EXERCISE BRIEF:
State only how many lines contain the string "picture".
▼
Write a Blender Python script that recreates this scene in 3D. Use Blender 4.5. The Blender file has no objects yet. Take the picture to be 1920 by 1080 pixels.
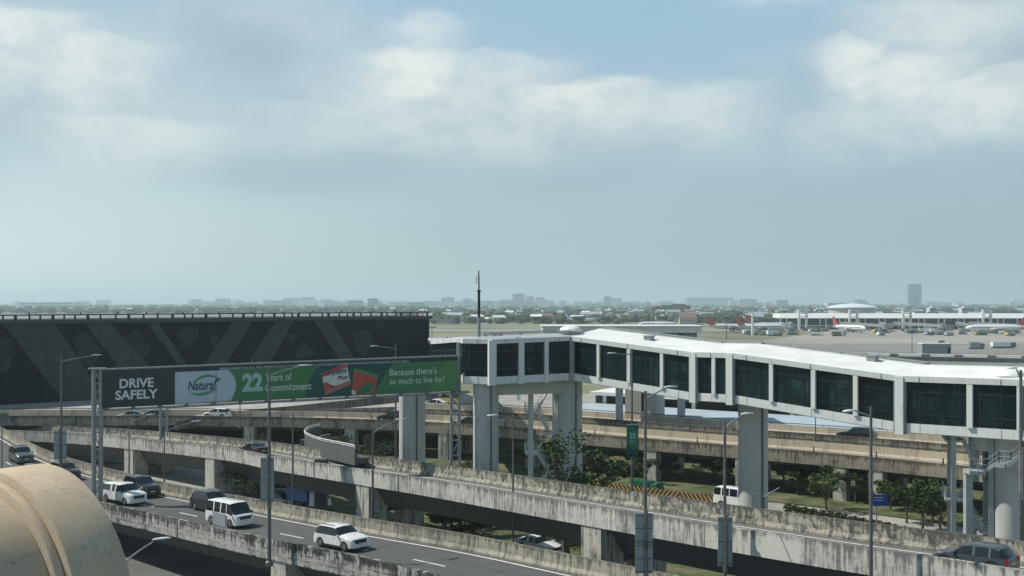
import bpy, bmesh, math, random
from mathutils import Vector, Matrix
R = math.radians
random.seed(7)
scene = bpy.context.scene
# ------------------------------------------------------------------ camera
CZ, FP, HY = 22.0, 2000.0, 566.0          # eye height (m), focal length (px of a 1920 px wide picture), horizon row
cam_d = bpy.data.cameras.new('camera')
cam = bpy.data.objects.new('camera', cam_d)
scene.collection.objects.link(cam)
cam.location = (0, 0, CZ); cam.rotation_euler = (R(90), 0, 0)
cam_d.sensor_width = 36; cam_d.lens = 36*FP/1920
cam_d.shift_y = (HY-540)/1920
cam_d.clip_start = .1; cam_d.clip_end = 40000
scene.camera = cam
# ------------------------------------------------------------------ sun, exposure
SUN_EL, SUN_DIR = R(50), Vector((-.97, .24, 0)).normalized()      # direction towards the sun
sd = Vector((SUN_DIR.x*math.cos(SUN_EL), SUN_DIR.y*math.cos(SUN_EL), math.sin(SUN_EL)))
sl = bpy.data.lights.new('sun', 'SUN'); sun = bpy.data.objects.new('sun', sl)
scene.collection.objects.link(sun)
sl.energy = 4.9; sl.angle = R(.6); sl.color = (1, .95, .86)
sun.rotation_euler = sd.to_track_quat('Z', 'Y').to_euler()
vs = scene.view_settings
vs.view_transform = 'Standard'; vs.look = 'None'; vs.exposure = 0; vs.gamma = 1
# ------------------------------------------------------------------ node helper
class NT:
    def __init__(s, nt):
        s.nt = nt; nt.nodes.clear()
    def n(s, t, **kw):
        x = s.nt.nodes.new(t)
        for k, v in kw.items(): setattr(x, k, v)
        return x
    def l(s, a, b): s.nt.links.new(a, b)
    def put(s, sock, v):
        if v is None: return
        if hasattr(v, 'is_output') or isinstance(v, bpy.types.NodeSocket): s.l(v, sock)
        else:
            if sock.type == 'RGBA' and len(v) == 3: v = (*v, 1)
            sock.default_value = v
    def m(s, op, a, b=None, c=None, clamp=False):
        x = s.n('ShaderNodeMath', operation=op); x.use_clamp = clamp
        for i, v in enumerate((a, b, c)): s.put(x.inputs[i], v)
        return x.outputs[0]
    def mix(s, f, a, b, mode='MIX'):
        x = s.n('ShaderNodeMix', data_type='RGBA', blend_type=mode); x.clamp_factor = True
        s.put(x.inputs[0], f); s.put(x.inputs[6], a); s.put(x.inputs[7], b)
        return x.outputs[2]
    def ramp(s, f, lo, hi, a=0., b=1.):
        x = s.n('ShaderNodeMapRange', interpolation_type='SMOOTHSTEP')
        for i, v in enumerate((f, lo, hi, a, b)): s.put(x.inputs[i], v)
        return x.outputs[0]
    def noise(s, vec, scale=1, detail=4, rough=.55, mapping=None):
        if mapping:
            mp = s.n('ShaderNodeMapping'); s.l(vec, mp.inputs[0]); mp.inputs['Scale'].default_value = mapping
            vec = mp.outputs[0]
        x = s.n('ShaderNodeTexNoise'); x.inputs['Scale'].default_value = scale
        x.inputs['Detail'].default_value = detail; x.inputs['Roughness'].default_value = rough
        s.l(vec, x.inputs['Vector']); return x.outputs[0]
    def comb(s, x, y, z):
        c = s.n('ShaderNodeCombineXYZ'); s.put(c.inputs[0], x); s.put(c.inputs[1], y); s.put(c.inputs[2], z); return c.outputs[0]
# ------------------------------------------------------------------ world: hazy sky with soft cumulus
W = bpy.data.worlds.new('World'); scene.world = W; W.use_nodes = True
t = NT(W.node_tree)
out = t.n('ShaderNodeOutputWorld'); bg = t.n('ShaderNodeBackground'); t.l(bg.outputs[0], out.inputs[0])
sky = t.n('ShaderNodeTexSky', sky_type='NISHITA'); sky.sun_disc = False
sky.sun_elevation = SUN_EL; sky.sun_rotation = math.atan2(SUN_DIR.x, SUN_DIR.y)
sky.air_density = 1.3; sky.dust_density = 2.5; sky.ozone_density = 2.5
SKY_K = .085
tc = t.n('ShaderNodeTexCoord'); sp = t.n('ShaderNodeSeparateXYZ'); t.l(tc.outputs['Generated'], sp.inputs[0])
az = t.m('ARCTAN2', sp.outputs[0], sp.outputs[1]); el = t.m('ARCSINE', sp.outputs[2])
cv = t.comb(t.m('MULTIPLY', az, 1.0), t.m('MULTIPLY', el, 1.5), 0)
n1 = t.noise(cv, 8.5, 9, .56); n2 = t.noise(cv, 30, 7, .6)
n3 = t.noise(t.comb(az, t.m('MULTIPLY', el, 2.4), 3.3), 3.0, 4, .5)
def blob(px, py, rx, ry, amp):
    a0 = math.atan((px-960)/FP); e0 = (HY-py)/FP
    dx = t.m('MULTIPLY', t.m('SUBTRACT', az, a0), FP/rx); dy = t.m('MULTIPLY', t.m('SUBTRACT', el, e0), FP/ry)
    d2 = t.m('ADD', t.m('MULTIPLY', dx, dx), t.m('MULTIPLY', dy, dy))
    return t.m('MULTIPLY', t.m('EXPONENT', t.m('MULTIPLY', d2, -1)), amp)
def summed(lst):
    v = None
    for b in lst:
        x = blob(*b); v = x if v is None else t.m('ADD', v, x)
    return v
# sunlit cloud heads: crisp above, melting into the haze below
wn = t.m('SUBTRACT', n1, .5); wf = t.m('SUBTRACT', n2, .5)
def head(px, py, rx, ry, amp):
    a0 = math.atan((px-960)/FP); e0 = (HY-py)/FP
    dx = t.m('MULTIPLY', t.m('SUBTRACT', az, a0), FP/rx)
    dy = t.m('ADD', t.m('MULTIPLY', t.m('SUBTRACT', el, e0), FP/ry), t.m('ADD', t.m('MULTIPLY', wn, 2.6), t.m('MULTIPLY', wf, 1.0)))
    u_ = t.m('MULTIPLY', t.m('MAXIMUM', dy, 0), 2.7); l_ = t.m('MULTIPLY', t.m('MINIMUM', dy, 0), .42)
    d2 = t.m('ADD', t.m('MULTIPLY', dx, dx), t.m('ADD', t.m('MULTIPLY', u_, u_), t.m('MULTIPLY', l_, l_)))
    return t.m('MULTIPLY', t.m('EXPONENT', t.m('MULTIPLY', t.m('POWER', d2, 1.5), -1)), amp)
hm = None
for b_ in ((20,90,130,50,.62),(150,120,130,50,.55),(240,250,150,34,.42),(800,60,70,50,.42),(775,115,90,42,.75),(930,120,120,40,.38),(840,175,190,50,.4),(1080,172,150,34,.62),(1170,160,60,26,.45),(1010,205,110,36,.35),
           (1310,180,130,44,.34),(1600,125,62,46,.7),(1700,150,90,40,.6),(1830,190,150,40,.55),(1500,-8,130,22,.45),(1760,60,150,50,.4),(620,215,140,34,.26),(1650,235,140,34,.35)):
    x = head(*b_); hm = x if hm is None else t.m('MAXIMUM', hm, x)
hm = t.m('MULTIPLY', hm, t.ramp(t.m('ADD', n2, t.m('MULTIPLY', wn, .8)), .2, .62, .62, 1.1))
body = summed([(150,190,400,130,.55),(520,60,300,70,.45),(850,190,330,110,.55),(1150,250,300,90,.6),(1800,150,300,170,.65),(600,280,460,80,.25),(-300,250,400,300,.4),(2300,200,400,300,.4)])
bm_ = t.ramp(t.m('ADD', body, t.m('ADD', t.m('MULTIPLY', t.m('SUBTRACT', n3, .5), .9), t.m('MULTIPLY', wn, .45))), .1, .85)
up = t.ramp(el, .35, .9)
bm_ = t.mix(up, bm_, t.ramp(n3, .45, .7)); 
skyc = t.mix(1, sky.outputs[0], (SKY_K,)*3, 'MULTIPLY')
hz = t.ramp(el, -.02, .26, 1, 0)
lft = t.ramp(t.m('ADD', az, t.m('MULTIPLY', t.m('SUBTRACT', n3, .5), .15)), -.50, .02, 1, 0)
base = t.mix(.72, skyc, (.40, .63, .79))
rgt = t.ramp(az, .0, .45)
hazec = t.mix(lft, t.mix(rgt, (.42, .545, .55), (.36, .45, .475)), (.72, .845, .815))
base = t.mix(t.m('MULTIPLY', hz, .9), base, hazec)
bodyc = t.mix(t.ramp(n1, .35, .65), (.42, .53, .585), (.575, .67, .70))
darks = t.ramp(t.m('ADD', summed([(560,340,260,50,.8),(480,110,120,70,.7),(1080,330,200,50,.55),(230,300,120,40,.3),(1800,20,160,60,.9),(1900,140,120,40,.5),(700,300,160,40,.4)]), t.m('MULTIPLY', t.m('SUBTRACT', n1, .5), .9)), .1, .9)
c1 = t.mix(t.m('MULTIPLY', bm_, .72), base, bodyc)
c1 = t.mix(t.m('MULTIPLY', darks, .55), c1, (.335, .46, .525))
headc = t.mix(n2, (.70, .775, .77), (.92, .95, .90))
headf = t.m('MULTIPLY', hm, 1.2, None, True)
c2 = t.mix(headf, c1, headc)
zen = t.ramp(el, .30, .62)
c2 = t.mix(t.m('MULTIPLY', zen, .85), c2, t.mix(t.ramp(n3, .5, .7), (.06, .135, .24), (.20, .26, .31)))
t.l(c2, bg.inputs[0]); bg.inputs[1].default_value = 1.0
scene.cycles.volume_bounces = 1; scene.cycles.max_bounces = 6; scene.cycles.volume_max_steps = 32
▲
COMPLETE RESPONSE:
2